DIRECTIONS FOR THIS TASK: Return the lines below that carry the word "finishes".

[Records from a collection]
-----
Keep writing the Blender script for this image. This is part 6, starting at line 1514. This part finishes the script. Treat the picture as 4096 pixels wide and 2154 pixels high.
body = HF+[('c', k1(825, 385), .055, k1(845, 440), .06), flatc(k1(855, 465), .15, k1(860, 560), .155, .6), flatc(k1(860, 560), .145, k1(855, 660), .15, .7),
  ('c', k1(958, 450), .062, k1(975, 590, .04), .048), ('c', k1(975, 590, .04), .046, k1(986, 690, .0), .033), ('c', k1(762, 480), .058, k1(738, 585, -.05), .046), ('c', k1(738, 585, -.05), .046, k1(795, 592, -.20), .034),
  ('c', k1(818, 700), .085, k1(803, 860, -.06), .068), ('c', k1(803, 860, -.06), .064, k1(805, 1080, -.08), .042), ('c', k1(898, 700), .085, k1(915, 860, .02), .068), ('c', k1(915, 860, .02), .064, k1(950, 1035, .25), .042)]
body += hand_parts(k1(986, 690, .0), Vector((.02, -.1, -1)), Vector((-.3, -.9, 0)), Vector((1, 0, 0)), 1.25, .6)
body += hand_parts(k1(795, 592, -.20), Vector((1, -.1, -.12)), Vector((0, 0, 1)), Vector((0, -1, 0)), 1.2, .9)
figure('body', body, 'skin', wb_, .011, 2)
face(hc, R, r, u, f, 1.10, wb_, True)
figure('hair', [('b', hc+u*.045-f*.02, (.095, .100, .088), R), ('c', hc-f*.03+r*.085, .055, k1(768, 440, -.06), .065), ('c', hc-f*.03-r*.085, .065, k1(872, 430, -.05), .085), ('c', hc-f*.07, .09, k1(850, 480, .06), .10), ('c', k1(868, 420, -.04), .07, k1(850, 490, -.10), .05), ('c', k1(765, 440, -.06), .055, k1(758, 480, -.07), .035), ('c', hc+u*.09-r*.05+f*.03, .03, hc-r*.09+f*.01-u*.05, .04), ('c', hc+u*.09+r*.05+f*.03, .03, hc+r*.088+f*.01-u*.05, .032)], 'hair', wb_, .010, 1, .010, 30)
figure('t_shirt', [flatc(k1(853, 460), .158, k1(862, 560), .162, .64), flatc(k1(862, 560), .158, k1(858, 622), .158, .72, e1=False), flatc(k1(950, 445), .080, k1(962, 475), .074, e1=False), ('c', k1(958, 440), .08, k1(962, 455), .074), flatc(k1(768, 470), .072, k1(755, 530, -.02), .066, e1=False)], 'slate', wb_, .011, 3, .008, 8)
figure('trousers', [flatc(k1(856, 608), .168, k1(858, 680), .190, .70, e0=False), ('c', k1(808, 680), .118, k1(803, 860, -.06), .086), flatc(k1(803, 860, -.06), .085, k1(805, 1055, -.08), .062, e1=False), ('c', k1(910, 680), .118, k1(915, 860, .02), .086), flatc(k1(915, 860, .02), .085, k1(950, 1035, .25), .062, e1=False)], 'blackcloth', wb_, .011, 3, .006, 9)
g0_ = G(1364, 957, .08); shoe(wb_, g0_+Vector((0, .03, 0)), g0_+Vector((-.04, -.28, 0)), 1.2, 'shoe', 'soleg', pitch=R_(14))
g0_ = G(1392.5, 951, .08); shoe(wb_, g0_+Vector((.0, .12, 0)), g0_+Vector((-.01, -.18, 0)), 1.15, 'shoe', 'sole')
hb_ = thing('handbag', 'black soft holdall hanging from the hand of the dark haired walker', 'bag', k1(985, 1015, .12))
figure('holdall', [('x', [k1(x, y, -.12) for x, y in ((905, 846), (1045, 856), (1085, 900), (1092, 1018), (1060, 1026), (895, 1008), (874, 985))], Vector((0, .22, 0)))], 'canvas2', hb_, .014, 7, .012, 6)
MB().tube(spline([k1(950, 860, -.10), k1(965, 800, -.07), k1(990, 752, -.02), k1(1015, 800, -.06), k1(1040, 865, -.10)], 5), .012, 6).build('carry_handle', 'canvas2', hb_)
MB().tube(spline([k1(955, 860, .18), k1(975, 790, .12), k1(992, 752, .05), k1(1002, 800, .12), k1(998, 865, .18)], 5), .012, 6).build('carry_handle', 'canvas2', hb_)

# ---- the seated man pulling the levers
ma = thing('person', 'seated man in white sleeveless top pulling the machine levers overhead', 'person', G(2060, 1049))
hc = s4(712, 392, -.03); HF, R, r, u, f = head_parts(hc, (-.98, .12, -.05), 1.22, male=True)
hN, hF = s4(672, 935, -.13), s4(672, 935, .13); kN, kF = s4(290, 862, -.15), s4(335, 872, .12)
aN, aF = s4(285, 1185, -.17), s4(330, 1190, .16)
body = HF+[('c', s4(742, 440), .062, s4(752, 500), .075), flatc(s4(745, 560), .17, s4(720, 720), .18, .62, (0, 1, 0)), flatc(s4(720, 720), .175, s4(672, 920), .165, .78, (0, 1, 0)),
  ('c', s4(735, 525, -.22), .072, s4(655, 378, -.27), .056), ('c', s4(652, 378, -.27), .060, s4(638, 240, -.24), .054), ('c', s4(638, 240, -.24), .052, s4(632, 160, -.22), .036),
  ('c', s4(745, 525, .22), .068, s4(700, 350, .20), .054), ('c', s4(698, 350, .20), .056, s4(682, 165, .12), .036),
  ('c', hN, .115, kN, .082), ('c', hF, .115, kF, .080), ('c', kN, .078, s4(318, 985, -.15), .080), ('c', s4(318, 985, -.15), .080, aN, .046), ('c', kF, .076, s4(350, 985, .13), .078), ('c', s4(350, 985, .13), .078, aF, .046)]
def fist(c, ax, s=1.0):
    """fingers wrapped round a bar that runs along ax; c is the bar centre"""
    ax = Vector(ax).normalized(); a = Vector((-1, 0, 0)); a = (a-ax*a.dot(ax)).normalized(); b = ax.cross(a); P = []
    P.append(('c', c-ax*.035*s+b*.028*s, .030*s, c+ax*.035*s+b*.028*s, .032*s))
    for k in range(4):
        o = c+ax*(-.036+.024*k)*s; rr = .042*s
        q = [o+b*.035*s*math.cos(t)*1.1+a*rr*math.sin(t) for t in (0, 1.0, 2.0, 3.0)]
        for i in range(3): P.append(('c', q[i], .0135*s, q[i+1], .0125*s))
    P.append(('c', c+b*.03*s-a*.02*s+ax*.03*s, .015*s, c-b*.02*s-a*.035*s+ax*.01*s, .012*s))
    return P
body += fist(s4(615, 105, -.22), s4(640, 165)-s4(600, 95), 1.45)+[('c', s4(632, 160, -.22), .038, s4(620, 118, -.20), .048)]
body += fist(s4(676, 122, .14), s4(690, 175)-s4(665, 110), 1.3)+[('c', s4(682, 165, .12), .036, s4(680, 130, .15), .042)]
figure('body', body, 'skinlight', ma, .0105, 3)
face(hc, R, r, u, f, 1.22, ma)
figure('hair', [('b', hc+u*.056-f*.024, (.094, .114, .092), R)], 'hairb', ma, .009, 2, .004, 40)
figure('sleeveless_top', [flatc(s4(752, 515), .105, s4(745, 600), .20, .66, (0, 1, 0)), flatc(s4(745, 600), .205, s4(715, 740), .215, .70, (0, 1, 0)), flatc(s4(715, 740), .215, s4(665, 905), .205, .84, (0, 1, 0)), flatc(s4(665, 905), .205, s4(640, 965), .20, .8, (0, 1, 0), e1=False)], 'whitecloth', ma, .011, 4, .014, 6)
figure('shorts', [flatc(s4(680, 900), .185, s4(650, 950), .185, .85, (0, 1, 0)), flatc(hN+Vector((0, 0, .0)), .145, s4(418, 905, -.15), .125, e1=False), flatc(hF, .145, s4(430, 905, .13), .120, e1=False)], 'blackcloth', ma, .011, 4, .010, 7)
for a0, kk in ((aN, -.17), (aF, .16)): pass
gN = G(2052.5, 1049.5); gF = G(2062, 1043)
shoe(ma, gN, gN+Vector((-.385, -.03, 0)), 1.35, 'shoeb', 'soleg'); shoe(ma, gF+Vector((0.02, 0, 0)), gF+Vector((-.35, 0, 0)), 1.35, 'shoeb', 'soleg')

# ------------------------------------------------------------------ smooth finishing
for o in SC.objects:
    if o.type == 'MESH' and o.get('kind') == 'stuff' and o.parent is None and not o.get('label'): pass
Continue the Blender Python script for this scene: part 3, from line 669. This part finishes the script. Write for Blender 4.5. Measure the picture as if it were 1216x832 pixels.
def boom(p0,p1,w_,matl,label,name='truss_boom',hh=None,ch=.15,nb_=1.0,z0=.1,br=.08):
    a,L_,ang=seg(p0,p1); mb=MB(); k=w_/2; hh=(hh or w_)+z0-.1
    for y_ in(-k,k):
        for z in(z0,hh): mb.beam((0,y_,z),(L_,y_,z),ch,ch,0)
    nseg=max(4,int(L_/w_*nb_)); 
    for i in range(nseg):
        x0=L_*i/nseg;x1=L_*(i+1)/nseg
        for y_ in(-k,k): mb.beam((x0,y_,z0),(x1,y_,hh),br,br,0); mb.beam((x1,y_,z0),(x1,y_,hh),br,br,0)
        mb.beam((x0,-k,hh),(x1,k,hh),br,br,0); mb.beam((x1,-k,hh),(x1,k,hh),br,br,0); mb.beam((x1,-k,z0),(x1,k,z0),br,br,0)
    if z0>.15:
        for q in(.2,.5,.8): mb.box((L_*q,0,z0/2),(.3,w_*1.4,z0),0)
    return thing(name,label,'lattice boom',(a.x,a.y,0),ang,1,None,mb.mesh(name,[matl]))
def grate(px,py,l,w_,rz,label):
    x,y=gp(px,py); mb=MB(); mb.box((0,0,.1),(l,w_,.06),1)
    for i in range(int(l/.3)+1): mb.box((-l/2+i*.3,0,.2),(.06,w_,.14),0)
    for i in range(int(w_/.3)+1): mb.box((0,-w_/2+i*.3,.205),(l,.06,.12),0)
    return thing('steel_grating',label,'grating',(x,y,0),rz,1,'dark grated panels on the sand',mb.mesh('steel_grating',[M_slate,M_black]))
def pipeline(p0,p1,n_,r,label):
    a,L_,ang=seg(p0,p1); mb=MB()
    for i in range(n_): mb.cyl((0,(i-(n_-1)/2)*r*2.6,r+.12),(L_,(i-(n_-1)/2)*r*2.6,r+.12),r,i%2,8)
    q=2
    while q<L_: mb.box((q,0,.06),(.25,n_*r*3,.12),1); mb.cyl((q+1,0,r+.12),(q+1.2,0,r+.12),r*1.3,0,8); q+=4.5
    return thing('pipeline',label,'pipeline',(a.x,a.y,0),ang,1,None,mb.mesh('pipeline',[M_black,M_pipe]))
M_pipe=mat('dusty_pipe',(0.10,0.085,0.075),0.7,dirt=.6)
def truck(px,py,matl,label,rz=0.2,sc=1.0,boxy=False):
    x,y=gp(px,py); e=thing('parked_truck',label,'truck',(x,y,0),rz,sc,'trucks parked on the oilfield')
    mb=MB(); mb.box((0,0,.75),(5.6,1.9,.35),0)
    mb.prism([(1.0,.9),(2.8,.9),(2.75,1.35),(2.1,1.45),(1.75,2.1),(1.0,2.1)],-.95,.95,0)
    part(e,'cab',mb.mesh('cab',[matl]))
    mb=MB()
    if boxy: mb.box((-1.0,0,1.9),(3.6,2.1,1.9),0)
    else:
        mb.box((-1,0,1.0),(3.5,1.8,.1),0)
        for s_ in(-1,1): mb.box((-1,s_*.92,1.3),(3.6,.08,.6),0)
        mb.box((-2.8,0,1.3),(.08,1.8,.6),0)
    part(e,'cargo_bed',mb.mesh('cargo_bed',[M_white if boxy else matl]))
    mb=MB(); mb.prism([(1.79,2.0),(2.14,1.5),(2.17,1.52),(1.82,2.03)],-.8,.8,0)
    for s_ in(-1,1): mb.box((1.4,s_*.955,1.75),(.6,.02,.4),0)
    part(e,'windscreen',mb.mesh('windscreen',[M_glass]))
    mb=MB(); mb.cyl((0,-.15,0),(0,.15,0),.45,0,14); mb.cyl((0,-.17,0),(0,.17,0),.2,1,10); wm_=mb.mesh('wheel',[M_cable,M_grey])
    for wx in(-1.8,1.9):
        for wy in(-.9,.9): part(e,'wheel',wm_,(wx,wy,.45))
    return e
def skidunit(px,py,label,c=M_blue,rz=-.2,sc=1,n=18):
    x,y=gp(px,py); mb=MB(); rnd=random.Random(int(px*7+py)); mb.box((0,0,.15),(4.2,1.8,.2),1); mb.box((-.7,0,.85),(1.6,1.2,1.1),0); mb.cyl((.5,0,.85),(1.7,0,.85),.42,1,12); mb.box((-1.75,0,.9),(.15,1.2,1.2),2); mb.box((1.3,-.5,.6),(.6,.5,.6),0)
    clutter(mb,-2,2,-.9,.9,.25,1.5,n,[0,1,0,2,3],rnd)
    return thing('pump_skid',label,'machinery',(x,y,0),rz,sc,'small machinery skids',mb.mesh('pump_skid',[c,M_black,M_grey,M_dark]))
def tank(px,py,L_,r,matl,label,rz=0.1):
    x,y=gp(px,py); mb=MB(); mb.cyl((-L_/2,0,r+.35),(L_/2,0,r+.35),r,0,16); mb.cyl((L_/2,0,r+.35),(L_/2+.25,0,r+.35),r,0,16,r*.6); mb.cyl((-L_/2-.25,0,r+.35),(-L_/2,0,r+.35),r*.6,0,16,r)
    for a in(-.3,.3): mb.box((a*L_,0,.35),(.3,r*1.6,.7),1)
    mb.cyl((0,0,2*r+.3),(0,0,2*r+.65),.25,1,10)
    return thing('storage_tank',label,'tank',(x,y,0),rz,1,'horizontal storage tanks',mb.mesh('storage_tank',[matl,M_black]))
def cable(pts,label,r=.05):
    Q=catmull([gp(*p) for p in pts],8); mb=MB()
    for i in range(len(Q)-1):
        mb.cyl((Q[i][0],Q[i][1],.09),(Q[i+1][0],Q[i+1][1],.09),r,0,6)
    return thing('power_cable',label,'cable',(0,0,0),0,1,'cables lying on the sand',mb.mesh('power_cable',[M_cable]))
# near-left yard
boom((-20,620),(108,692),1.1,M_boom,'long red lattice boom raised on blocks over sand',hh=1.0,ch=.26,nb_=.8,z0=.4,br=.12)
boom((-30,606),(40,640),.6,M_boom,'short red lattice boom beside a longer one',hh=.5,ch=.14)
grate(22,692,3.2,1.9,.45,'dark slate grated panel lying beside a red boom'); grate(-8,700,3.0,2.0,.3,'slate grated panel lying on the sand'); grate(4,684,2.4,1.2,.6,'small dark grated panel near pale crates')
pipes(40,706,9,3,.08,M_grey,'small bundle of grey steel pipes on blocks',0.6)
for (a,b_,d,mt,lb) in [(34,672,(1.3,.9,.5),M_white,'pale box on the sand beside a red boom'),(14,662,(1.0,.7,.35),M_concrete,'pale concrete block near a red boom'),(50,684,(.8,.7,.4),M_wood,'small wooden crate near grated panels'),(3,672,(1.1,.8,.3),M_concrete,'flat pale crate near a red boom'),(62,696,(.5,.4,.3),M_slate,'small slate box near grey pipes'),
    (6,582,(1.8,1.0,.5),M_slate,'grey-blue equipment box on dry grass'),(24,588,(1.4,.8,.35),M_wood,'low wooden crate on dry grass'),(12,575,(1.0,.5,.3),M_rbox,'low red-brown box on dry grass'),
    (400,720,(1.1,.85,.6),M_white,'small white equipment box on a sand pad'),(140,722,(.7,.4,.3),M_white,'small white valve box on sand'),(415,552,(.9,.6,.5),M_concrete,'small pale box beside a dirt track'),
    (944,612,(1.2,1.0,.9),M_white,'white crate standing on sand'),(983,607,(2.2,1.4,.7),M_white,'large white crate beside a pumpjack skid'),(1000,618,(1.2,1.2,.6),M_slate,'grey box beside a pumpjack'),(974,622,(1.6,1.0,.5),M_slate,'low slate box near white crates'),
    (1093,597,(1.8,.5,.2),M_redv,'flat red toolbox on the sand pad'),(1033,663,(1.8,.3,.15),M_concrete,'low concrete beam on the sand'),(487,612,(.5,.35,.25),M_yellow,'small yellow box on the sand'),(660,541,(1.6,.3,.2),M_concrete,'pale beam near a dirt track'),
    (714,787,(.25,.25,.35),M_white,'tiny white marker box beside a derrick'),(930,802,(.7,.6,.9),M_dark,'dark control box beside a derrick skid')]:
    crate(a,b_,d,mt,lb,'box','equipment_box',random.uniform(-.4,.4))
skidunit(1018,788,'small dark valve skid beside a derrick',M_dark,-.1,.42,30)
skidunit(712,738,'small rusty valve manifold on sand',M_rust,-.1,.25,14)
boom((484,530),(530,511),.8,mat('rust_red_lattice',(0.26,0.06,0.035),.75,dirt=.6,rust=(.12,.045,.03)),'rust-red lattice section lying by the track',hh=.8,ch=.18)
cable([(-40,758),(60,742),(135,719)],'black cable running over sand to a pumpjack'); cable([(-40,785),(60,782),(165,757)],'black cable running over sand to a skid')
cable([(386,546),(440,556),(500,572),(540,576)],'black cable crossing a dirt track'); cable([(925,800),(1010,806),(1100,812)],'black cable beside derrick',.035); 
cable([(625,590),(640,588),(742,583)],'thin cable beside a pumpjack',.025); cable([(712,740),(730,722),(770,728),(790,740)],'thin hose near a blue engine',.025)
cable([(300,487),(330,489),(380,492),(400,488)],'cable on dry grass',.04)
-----
RESPONSE:
Keep writing the Blender script for this image. This is part 6, starting at line 1514. This part finishes the script. Treat the picture as 4096 pixels wide and 2154 pixels high.
Continue the Blender Python script for this scene: part 3, from line 669. This part finishes the script. Write for Blender 4.5. Measure the picture as if it were 1216x832 pixels.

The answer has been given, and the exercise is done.